Do this
Repeat exactly the lines from the start through the line with "SC = bpy.context.scene", both ends included.

------------------------------

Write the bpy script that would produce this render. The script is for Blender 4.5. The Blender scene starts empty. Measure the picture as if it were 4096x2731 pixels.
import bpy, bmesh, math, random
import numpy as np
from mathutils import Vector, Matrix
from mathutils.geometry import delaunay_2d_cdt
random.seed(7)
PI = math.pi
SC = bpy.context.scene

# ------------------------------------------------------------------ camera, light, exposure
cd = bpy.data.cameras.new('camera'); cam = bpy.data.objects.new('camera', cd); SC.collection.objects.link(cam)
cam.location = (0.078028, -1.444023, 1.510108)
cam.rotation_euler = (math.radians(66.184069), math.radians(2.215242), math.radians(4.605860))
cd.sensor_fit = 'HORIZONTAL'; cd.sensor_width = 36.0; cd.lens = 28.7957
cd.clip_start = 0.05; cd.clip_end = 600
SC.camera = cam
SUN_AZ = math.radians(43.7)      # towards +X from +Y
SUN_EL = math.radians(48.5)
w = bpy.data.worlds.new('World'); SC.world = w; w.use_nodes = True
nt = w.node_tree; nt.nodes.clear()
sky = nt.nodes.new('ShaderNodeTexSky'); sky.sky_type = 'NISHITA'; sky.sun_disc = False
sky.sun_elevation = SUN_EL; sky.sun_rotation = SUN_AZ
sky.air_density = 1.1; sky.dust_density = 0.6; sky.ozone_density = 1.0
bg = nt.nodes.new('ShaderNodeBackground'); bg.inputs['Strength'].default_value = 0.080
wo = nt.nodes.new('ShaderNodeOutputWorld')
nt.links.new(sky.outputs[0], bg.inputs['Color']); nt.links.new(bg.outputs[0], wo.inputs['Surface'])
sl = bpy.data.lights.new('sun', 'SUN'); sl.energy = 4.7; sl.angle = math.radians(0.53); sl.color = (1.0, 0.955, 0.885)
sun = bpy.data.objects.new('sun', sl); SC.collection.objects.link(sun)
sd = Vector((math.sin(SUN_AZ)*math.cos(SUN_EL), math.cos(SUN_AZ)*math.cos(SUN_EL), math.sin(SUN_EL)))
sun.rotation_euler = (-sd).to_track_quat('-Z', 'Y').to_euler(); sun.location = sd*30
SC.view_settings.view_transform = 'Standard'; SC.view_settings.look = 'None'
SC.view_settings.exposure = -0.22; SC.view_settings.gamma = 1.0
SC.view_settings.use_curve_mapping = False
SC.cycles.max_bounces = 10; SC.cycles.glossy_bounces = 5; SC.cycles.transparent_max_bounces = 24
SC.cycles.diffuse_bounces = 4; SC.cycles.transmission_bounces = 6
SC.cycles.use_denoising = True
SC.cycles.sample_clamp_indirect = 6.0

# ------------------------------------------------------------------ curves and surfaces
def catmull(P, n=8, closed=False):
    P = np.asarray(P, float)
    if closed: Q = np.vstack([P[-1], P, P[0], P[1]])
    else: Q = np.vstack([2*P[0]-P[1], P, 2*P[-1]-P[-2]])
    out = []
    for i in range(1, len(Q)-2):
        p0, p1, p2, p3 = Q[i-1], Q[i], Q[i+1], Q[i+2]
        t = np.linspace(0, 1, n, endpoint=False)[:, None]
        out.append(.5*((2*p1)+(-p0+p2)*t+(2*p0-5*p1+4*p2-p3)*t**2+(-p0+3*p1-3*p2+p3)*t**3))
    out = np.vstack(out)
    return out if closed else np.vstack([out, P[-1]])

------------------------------

Task output
Write the bpy script that would produce this render. The script is for Blender 4.5. The Blender scene starts empty. Measure the picture as if it were 4096x2731 pixels.
import bpy, bmesh, math, random
import numpy as np
from mathutils import Vector, Matrix
from mathutils.geometry import delaunay_2d_cdt
random.seed(7)
PI = math.pi
SC = bpy.context.scene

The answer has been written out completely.